[Records from a collection]
■ ■ ■ ■ ■
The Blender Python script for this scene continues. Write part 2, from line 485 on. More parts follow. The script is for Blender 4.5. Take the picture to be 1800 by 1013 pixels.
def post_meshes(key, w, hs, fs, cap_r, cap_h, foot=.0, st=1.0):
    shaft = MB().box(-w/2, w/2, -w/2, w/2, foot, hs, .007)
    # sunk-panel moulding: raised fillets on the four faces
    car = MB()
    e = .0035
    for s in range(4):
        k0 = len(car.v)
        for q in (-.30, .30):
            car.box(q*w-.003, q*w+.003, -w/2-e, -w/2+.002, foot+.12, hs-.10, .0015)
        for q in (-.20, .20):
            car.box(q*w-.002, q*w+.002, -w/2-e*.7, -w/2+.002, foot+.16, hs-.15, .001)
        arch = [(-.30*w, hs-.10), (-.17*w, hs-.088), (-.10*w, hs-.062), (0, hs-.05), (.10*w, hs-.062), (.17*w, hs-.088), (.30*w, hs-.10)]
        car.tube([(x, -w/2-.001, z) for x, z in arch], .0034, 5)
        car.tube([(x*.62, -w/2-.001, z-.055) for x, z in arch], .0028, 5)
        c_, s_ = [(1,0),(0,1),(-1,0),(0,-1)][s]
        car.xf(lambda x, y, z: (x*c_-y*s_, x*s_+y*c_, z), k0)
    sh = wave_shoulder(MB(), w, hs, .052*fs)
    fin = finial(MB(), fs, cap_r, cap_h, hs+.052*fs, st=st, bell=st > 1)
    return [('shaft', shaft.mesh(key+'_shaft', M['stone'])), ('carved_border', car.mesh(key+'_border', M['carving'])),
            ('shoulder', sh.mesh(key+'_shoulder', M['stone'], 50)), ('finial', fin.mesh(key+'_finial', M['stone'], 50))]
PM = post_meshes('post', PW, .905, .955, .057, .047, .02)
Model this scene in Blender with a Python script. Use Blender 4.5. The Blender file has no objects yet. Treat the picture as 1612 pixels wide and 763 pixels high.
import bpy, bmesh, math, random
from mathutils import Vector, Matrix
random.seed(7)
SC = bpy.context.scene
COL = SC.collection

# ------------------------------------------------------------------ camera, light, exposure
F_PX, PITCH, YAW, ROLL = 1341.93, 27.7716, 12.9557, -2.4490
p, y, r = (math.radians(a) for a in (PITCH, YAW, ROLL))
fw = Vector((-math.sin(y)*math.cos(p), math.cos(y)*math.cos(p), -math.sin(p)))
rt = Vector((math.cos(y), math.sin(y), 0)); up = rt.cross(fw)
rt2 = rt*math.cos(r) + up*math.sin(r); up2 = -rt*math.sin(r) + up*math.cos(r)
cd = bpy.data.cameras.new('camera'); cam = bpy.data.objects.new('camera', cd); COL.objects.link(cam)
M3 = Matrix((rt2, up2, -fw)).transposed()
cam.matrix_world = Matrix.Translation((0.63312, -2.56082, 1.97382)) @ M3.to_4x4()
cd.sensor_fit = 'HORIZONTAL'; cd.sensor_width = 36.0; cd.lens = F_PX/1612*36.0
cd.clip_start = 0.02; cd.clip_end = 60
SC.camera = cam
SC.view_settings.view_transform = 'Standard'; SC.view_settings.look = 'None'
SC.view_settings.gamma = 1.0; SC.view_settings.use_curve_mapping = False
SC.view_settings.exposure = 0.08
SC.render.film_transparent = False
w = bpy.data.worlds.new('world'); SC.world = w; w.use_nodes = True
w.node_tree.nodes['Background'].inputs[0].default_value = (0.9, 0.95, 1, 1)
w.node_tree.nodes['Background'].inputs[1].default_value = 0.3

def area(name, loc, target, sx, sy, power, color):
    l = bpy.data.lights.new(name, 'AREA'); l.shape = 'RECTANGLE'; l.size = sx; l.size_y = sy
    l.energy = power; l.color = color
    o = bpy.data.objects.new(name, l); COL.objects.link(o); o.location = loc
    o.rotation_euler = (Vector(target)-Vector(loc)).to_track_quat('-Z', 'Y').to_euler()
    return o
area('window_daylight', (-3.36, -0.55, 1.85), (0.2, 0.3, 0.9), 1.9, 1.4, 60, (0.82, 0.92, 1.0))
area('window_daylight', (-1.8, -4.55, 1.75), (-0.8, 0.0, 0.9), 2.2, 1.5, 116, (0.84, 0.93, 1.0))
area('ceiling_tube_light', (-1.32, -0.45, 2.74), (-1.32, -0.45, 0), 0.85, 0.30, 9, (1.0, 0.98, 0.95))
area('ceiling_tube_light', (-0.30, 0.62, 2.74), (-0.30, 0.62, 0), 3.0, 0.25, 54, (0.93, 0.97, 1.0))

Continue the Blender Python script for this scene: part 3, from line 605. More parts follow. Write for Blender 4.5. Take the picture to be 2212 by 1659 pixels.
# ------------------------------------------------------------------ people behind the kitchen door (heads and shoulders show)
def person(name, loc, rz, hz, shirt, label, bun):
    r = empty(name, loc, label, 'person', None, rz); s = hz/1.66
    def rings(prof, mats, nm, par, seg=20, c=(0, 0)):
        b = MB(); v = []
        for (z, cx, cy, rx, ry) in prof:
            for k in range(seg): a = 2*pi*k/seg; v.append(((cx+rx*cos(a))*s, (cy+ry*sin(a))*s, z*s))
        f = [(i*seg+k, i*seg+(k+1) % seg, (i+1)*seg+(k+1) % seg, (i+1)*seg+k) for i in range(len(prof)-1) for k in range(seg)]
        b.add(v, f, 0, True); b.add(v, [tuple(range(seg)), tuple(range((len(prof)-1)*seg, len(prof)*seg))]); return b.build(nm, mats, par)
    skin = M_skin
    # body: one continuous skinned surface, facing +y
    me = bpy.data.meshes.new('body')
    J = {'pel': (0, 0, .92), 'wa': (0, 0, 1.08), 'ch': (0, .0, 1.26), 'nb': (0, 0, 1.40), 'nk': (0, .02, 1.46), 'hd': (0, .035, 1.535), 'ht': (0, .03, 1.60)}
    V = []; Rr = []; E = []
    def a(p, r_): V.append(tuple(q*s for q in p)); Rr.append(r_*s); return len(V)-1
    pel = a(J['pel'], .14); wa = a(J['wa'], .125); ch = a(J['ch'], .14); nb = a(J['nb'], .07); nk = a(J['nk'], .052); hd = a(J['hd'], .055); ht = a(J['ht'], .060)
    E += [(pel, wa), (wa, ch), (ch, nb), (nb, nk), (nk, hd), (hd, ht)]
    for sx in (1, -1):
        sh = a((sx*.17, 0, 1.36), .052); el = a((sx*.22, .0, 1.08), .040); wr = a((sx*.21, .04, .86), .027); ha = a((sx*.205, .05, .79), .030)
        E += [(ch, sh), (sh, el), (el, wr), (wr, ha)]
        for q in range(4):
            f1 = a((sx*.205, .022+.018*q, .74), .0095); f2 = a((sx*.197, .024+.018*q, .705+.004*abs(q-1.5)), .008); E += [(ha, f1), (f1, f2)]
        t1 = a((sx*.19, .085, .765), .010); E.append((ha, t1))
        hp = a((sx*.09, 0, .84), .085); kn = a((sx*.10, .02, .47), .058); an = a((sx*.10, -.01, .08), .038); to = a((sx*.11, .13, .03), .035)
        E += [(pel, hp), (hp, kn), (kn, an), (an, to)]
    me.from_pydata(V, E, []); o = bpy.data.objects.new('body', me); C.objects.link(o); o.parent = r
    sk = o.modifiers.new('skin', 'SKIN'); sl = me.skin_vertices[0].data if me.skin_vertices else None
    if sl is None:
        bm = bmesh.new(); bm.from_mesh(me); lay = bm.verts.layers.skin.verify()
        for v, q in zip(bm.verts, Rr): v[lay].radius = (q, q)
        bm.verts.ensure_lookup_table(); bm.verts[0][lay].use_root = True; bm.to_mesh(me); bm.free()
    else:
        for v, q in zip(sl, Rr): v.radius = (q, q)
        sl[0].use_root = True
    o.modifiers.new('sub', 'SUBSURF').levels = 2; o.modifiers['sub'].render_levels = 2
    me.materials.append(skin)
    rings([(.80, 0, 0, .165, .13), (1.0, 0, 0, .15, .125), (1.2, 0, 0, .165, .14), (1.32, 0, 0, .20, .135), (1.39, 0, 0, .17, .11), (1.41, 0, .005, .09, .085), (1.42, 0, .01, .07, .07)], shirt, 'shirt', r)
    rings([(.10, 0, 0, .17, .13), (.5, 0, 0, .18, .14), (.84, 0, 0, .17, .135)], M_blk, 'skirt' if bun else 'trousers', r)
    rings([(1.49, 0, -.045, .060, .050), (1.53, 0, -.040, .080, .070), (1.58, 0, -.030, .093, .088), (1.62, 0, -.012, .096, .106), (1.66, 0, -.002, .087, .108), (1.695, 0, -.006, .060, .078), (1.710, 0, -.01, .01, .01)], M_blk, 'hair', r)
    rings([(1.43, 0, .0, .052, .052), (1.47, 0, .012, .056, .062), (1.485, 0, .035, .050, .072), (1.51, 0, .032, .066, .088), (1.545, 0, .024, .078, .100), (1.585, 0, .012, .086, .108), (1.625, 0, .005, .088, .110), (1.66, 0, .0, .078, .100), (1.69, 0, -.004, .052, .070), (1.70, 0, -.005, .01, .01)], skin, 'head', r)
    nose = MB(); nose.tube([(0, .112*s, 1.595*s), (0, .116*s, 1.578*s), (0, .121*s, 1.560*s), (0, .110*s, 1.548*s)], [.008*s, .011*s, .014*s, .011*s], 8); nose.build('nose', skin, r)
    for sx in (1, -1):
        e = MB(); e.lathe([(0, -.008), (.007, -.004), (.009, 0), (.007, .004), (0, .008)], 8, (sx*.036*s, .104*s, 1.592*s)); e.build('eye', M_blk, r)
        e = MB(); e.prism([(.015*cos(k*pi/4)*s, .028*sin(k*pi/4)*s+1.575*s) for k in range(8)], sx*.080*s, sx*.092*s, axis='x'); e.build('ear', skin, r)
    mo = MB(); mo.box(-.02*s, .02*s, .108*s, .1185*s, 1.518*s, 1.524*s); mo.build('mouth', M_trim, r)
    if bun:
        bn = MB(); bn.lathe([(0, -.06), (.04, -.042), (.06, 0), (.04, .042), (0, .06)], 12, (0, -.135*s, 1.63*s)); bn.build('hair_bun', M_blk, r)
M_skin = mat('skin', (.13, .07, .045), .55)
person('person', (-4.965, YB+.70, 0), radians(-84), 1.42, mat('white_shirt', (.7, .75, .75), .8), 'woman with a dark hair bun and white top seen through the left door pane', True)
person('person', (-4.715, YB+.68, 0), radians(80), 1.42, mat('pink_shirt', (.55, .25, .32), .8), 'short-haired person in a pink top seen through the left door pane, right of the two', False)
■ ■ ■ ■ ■
● **Task description**
Retype, in the same exact form, the lines of the material above from the line holding "Model this scene" through the line holding "w.node_tree.nodes['Background'].inputs[1].default_value = 0.3".

● **In response**
Model this scene in Blender with a Python script. Use Blender 4.5. The Blender file has no objects yet. Treat the picture as 1612 pixels wide and 763 pixels high.
import bpy, bmesh, math, random
from mathutils import Vector, Matrix
random.seed(7)
SC = bpy.context.scene
COL = SC.collection

# ------------------------------------------------------------------ camera, light, exposure
F_PX, PITCH, YAW, ROLL = 1341.93, 27.7716, 12.9557, -2.4490
p, y, r = (math.radians(a) for a in (PITCH, YAW, ROLL))
fw = Vector((-math.sin(y)*math.cos(p), math.cos(y)*math.cos(p), -math.sin(p)))
rt = Vector((math.cos(y), math.sin(y), 0)); up = rt.cross(fw)
rt2 = rt*math.cos(r) + up*math.sin(r); up2 = -rt*math.sin(r) + up*math.cos(r)
cd = bpy.data.cameras.new('camera'); cam = bpy.data.objects.new('camera', cd); COL.objects.link(cam)
M3 = Matrix((rt2, up2, -fw)).transposed()
cam.matrix_world = Matrix.Translation((0.63312, -2.56082, 1.97382)) @ M3.to_4x4()
cd.sensor_fit = 'HORIZONTAL'; cd.sensor_width = 36.0; cd.lens = F_PX/1612*36.0
cd.clip_start = 0.02; cd.clip_end = 60
SC.camera = cam
SC.view_settings.view_transform = 'Standard'; SC.view_settings.look = 'None'
SC.view_settings.gamma = 1.0; SC.view_settings.use_curve_mapping = False
SC.view_settings.exposure = 0.08
SC.render.film_transparent = False
w = bpy.data.worlds.new('world'); SC.world = w; w.use_nodes = True
w.node_tree.nodes['Background'].inputs[0].default_value = (0.9, 0.95, 1, 1)
w.node_tree.nodes['Background'].inputs[1].default_value = 0.3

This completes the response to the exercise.